The Tempter and his assistants approach us through our weaknesses. Greed is one of the seven weaknesses that can lead us to sin, according to traditional theology. Our weaknesses also interfere with the spiritual discernment that lets us know if people are, among other things, telling lies. As the Orthodox priest Fr Zosima said in The Brothers Karamazov, if you lie to yourself, you'll never be able to tell if other people are lying to you.

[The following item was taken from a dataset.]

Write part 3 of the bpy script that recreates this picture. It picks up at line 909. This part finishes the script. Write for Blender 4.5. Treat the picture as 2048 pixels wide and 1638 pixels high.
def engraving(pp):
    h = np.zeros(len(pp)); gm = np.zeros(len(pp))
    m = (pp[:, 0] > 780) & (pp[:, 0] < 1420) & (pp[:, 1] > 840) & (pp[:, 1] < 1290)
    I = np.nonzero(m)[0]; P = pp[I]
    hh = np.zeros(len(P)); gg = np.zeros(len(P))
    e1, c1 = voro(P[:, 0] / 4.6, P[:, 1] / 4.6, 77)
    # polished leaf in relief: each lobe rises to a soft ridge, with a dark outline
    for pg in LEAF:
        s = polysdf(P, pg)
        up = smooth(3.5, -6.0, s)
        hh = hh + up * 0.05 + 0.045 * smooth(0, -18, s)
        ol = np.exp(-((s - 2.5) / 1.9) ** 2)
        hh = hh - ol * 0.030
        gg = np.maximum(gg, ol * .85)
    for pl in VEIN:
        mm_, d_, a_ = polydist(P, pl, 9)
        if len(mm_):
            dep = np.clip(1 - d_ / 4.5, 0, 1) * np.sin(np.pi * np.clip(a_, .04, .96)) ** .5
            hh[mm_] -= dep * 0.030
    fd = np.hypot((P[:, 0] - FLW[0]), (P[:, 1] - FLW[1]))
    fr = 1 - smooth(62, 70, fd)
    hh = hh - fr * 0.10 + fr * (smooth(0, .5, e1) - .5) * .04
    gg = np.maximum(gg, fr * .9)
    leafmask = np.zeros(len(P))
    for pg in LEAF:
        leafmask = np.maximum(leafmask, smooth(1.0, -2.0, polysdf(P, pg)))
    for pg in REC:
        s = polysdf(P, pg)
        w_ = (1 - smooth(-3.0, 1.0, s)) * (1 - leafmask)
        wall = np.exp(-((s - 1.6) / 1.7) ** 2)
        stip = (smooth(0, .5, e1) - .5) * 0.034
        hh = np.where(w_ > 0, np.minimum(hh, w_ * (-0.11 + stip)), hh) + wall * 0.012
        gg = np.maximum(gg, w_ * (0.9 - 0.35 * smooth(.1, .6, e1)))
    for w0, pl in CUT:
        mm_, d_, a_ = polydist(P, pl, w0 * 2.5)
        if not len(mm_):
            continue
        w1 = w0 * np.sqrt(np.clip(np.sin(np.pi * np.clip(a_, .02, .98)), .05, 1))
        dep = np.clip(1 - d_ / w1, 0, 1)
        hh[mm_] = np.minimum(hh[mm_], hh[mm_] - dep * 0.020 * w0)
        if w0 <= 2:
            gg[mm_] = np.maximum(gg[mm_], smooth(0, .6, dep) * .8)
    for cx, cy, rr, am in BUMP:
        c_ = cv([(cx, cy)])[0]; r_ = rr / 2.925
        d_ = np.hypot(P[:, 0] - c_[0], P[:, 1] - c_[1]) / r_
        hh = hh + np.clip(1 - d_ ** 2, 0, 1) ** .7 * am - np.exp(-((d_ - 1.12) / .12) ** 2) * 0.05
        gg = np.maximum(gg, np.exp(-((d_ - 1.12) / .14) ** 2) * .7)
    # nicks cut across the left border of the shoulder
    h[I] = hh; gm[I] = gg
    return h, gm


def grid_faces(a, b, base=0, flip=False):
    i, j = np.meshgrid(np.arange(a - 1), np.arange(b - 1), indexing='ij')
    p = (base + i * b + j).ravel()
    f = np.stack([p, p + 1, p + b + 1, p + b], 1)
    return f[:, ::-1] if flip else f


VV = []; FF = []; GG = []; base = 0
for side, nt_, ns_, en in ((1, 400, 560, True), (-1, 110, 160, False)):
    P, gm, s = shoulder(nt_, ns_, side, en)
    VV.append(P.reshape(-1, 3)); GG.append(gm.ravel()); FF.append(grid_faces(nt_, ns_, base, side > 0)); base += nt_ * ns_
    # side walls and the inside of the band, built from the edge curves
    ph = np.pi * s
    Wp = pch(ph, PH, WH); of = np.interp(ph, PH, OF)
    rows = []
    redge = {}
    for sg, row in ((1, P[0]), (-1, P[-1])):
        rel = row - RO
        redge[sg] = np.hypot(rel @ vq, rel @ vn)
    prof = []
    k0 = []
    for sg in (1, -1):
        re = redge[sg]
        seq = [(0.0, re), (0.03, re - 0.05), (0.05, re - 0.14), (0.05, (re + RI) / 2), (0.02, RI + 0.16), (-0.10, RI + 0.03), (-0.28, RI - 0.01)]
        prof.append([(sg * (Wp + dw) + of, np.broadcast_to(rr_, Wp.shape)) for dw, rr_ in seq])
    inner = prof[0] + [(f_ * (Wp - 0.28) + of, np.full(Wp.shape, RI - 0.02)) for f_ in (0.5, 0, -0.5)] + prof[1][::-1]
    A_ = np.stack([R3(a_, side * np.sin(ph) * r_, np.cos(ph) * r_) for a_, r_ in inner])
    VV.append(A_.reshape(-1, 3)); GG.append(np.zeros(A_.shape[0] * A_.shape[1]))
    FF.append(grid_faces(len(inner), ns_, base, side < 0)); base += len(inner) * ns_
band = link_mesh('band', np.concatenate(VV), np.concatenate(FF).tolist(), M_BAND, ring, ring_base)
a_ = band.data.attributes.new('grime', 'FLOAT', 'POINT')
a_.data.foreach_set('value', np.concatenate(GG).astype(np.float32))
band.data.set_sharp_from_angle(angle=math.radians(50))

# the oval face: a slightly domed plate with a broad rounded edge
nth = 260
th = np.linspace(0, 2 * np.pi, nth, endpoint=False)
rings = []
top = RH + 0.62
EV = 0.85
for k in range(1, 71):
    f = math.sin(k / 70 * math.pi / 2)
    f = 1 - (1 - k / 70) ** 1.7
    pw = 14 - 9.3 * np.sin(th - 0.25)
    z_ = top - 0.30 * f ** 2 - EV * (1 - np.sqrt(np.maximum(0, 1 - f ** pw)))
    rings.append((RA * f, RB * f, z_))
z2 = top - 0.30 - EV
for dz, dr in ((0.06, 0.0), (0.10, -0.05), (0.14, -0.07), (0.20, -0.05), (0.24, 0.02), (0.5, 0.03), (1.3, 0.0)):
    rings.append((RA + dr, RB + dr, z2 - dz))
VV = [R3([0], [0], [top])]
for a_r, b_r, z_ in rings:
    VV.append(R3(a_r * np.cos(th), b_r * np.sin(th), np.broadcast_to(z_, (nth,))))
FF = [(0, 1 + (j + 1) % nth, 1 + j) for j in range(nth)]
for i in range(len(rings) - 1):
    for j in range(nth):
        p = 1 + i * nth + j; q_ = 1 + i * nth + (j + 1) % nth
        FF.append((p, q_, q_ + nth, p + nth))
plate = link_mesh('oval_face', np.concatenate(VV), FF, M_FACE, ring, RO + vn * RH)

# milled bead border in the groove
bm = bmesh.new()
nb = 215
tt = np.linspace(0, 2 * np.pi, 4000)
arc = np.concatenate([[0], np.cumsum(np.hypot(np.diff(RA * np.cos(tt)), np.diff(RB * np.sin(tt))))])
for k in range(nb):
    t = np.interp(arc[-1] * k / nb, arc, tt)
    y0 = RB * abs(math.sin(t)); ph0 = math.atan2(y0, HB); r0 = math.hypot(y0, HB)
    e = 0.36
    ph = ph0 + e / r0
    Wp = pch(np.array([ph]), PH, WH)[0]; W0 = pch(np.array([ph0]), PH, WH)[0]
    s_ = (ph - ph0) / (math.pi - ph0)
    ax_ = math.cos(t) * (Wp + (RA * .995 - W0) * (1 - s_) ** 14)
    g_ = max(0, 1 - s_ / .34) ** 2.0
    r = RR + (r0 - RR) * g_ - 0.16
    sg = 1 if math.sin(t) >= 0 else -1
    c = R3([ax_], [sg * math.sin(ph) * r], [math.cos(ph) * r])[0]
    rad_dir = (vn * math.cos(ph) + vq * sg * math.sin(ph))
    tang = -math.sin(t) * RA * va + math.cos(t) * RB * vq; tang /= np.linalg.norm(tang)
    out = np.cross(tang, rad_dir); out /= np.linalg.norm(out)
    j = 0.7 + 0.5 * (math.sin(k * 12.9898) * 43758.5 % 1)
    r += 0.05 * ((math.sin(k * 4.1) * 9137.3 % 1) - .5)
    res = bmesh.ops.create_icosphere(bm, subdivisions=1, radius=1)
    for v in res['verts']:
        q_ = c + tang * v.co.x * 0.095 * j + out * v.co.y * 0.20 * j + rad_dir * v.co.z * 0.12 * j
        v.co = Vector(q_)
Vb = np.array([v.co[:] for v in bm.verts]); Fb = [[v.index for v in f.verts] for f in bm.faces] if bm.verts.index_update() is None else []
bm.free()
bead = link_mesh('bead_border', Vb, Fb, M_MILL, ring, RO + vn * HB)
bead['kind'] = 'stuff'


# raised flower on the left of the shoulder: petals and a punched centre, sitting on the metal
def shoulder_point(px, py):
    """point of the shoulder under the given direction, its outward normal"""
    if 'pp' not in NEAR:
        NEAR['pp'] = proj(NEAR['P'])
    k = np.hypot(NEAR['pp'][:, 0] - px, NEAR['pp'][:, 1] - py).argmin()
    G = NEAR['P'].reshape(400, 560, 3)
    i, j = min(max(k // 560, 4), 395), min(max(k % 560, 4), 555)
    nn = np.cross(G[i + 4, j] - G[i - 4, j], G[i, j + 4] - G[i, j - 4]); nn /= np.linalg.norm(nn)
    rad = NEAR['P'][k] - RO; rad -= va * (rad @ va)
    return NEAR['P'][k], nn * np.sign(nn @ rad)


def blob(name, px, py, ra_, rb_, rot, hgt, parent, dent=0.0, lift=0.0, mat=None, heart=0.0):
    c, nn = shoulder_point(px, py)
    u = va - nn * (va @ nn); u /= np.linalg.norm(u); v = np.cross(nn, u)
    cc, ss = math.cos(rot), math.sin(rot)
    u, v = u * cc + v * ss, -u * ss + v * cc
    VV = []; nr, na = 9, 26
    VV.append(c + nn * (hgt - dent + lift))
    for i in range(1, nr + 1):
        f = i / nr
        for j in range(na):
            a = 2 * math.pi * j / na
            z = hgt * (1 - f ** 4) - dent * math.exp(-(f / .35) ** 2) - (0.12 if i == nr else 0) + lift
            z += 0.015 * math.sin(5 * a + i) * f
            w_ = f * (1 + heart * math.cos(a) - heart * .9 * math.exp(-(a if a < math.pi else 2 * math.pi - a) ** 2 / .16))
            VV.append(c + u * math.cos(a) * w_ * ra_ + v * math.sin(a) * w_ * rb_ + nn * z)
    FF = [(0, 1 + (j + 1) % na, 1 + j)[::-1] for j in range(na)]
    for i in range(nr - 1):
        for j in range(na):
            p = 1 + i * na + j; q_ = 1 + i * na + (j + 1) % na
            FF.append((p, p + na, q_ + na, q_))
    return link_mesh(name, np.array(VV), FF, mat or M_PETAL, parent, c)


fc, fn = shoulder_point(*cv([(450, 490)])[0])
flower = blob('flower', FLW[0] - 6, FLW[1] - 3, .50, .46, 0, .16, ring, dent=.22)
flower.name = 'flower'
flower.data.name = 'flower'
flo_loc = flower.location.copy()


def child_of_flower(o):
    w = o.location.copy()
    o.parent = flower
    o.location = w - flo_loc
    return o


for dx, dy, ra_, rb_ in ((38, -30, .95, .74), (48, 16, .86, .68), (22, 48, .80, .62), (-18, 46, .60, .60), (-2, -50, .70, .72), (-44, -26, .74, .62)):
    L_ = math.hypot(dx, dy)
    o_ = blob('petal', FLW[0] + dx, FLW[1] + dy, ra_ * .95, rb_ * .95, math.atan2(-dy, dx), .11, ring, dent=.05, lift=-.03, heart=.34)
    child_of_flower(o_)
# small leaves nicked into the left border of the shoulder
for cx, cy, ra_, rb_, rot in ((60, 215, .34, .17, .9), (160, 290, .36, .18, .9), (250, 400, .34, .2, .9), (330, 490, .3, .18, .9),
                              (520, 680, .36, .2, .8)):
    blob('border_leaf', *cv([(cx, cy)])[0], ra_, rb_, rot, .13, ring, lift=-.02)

The parish dissidents, I suspect, have been lying to the ACA all along about the money they can get out of St Mary of the Angels. They must certainly have been supported in this by the late Canon Anthony Morello, who appears to have gained the trust of the bishops by suggesting he could get that money for them. The ACA hierarchy, a group of people with character flaws and secrets, has never been in a position to discern whether they're being lied to. Beyond that, greed is something that works out of all proportion to reality: true crime programs on cable are full of stories about people who will kill for a few thousand dollars insurance, money they'd run though in a matter of weeks. But they'll kill for it. Something like that, I'm convinced, is what's working in the little minds that run the ACA.

Indeed, the glimmer of understanding that the money isn't really there is what's driving the continuing lawsuits against Fr Kelley -- if it isn't there, he must have stolen it! The fact is, though, that the money was never there.

The money and the ACA's deluded expectations are what this "rededication" is all about.